━━━ ENTRIES PROVIDED ━━━

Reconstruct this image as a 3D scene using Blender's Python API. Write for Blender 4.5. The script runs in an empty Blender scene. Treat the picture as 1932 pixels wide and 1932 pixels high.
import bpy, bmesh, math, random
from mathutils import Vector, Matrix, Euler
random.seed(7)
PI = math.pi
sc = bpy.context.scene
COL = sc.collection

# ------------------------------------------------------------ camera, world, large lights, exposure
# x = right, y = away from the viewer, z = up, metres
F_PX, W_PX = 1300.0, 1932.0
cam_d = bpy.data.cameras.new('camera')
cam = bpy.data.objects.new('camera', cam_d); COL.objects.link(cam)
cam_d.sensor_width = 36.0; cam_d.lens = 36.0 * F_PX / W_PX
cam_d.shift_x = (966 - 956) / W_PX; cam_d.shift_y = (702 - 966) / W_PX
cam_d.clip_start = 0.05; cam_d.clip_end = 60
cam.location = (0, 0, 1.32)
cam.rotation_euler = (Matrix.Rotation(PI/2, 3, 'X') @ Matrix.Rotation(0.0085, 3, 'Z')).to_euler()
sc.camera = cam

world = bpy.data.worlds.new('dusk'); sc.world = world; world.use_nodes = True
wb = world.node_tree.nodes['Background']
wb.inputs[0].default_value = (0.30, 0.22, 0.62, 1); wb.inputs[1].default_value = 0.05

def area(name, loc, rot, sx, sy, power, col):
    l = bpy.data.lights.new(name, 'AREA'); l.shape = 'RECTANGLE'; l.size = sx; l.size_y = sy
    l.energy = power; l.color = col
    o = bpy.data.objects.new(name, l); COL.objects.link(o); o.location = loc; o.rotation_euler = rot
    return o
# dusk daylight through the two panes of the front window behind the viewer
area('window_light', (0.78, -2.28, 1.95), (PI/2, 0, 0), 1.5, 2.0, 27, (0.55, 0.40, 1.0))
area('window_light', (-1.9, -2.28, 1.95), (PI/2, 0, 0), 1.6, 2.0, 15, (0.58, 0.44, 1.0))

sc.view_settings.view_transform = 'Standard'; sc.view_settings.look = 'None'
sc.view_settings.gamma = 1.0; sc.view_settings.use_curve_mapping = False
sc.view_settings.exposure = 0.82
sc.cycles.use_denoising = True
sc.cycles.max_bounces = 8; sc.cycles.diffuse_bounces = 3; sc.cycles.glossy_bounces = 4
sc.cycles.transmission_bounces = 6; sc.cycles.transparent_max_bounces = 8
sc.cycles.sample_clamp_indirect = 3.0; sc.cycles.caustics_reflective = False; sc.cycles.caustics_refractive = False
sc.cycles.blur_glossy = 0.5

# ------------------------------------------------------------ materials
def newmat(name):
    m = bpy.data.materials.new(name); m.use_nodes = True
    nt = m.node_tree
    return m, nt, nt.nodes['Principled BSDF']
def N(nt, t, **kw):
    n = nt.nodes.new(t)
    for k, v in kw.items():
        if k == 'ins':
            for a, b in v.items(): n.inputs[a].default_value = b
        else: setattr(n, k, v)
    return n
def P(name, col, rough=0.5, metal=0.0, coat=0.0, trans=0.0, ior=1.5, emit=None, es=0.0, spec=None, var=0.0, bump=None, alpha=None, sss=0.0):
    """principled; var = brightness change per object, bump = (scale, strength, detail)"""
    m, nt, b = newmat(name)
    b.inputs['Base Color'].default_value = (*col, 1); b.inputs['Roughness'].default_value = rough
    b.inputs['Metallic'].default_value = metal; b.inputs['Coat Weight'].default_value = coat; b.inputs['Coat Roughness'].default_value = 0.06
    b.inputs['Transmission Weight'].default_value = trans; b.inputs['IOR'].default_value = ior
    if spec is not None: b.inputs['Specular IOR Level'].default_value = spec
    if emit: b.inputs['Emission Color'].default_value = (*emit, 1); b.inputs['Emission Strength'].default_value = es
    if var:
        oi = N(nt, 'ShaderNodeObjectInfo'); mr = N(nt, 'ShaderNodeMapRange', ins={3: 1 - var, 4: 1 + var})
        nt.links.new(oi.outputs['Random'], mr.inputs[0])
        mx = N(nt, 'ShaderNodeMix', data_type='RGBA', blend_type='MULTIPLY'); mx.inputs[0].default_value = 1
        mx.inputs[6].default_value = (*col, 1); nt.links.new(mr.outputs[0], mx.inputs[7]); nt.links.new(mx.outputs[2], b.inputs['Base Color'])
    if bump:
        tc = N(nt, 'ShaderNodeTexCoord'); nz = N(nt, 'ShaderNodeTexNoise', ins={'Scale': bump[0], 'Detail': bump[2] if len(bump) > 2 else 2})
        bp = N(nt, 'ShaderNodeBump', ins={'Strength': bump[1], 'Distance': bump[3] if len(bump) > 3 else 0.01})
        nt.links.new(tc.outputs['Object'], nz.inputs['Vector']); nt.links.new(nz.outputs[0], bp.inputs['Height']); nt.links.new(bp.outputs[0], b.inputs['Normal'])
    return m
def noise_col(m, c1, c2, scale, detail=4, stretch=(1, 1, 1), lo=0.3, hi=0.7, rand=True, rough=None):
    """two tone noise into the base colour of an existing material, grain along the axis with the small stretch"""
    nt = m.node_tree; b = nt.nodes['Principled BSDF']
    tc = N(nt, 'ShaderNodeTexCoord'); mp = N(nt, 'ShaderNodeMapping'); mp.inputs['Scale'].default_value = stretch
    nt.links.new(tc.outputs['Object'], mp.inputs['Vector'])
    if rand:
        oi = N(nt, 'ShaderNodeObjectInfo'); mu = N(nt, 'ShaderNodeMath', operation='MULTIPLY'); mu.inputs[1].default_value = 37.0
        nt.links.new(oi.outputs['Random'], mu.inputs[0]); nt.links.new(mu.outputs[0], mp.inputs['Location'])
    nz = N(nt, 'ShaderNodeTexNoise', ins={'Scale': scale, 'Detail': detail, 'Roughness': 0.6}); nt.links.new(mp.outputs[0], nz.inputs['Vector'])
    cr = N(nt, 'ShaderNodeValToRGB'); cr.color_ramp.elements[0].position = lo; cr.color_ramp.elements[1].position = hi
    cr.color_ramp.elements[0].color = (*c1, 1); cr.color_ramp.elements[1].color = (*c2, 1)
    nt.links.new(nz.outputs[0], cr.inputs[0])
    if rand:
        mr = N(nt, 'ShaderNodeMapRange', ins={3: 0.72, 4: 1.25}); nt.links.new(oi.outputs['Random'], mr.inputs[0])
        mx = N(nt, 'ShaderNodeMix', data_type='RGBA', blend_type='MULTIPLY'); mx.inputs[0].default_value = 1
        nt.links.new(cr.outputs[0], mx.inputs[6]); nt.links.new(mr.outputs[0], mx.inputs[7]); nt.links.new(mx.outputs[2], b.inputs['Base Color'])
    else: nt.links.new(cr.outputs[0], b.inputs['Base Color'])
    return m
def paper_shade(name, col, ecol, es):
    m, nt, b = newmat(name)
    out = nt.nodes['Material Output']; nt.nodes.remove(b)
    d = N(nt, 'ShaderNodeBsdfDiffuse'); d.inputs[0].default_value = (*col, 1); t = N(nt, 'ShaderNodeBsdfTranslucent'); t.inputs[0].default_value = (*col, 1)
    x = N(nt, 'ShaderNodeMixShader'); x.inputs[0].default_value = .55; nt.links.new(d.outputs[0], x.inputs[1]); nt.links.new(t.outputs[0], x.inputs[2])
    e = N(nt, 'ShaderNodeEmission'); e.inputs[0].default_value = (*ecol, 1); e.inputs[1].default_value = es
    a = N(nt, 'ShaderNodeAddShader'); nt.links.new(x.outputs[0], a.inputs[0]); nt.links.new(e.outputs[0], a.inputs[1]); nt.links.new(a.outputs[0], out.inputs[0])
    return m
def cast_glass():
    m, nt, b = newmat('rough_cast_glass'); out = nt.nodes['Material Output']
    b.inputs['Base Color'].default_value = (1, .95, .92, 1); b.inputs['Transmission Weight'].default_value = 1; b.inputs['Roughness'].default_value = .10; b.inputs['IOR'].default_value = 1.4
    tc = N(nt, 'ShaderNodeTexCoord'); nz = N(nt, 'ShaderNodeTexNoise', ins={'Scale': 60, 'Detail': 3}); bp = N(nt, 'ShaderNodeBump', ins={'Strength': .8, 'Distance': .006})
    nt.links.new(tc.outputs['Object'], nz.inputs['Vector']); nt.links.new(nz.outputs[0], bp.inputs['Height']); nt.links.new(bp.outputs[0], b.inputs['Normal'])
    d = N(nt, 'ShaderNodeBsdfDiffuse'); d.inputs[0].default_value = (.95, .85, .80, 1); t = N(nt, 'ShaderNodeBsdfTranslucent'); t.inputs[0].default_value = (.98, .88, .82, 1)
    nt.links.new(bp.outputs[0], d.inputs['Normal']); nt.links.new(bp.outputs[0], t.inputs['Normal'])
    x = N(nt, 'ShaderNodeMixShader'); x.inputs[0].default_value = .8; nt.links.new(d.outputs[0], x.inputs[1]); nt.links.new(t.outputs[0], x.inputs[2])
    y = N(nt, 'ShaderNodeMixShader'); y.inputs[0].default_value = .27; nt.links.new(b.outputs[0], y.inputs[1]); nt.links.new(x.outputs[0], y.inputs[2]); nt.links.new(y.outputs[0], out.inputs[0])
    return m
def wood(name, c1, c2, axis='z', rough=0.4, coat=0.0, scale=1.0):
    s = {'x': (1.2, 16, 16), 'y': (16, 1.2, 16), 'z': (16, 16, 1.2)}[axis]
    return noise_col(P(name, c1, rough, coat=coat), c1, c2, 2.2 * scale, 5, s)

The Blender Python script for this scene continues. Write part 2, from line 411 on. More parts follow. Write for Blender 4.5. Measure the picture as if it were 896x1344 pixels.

━━━

Please print the lines from the start of the records up to and including the line with "wb.inputs[0].default_value = (0.30, 0.22, 0.62, 1);", copying each one exactly and leaving out the rest.

Reconstruct this image as a 3D scene using Blender's Python API. Write for Blender 4.5. The script runs in an empty Blender scene. Treat the picture as 1932 pixels wide and 1932 pixels high.
import bpy, bmesh, math, random
from mathutils import Vector, Matrix, Euler
random.seed(7)
PI = math.pi
sc = bpy.context.scene
COL = sc.collection

# ------------------------------------------------------------ camera, world, large lights, exposure
# x = right, y = away from the viewer, z = up, metres
F_PX, W_PX = 1300.0, 1932.0
cam_d = bpy.data.cameras.new('camera')
cam = bpy.data.objects.new('camera', cam_d); COL.objects.link(cam)
cam_d.sensor_width = 36.0; cam_d.lens = 36.0 * F_PX / W_PX
cam_d.shift_x = (966 - 956) / W_PX; cam_d.shift_y = (702 - 966) / W_PX
cam_d.clip_start = 0.05; cam_d.clip_end = 60
cam.location = (0, 0, 1.32)
cam.rotation_euler = (Matrix.Rotation(PI/2, 3, 'X') @ Matrix.Rotation(0.0085, 3, 'Z')).to_euler()
sc.camera = cam

world = bpy.data.worlds.new('dusk'); sc.world = world; world.use_nodes = True
wb = world.node_tree.nodes['Background']
wb.inputs[0].default_value = (0.30, 0.22, 0.62, 1); wb.inputs[1].default_value = 0.05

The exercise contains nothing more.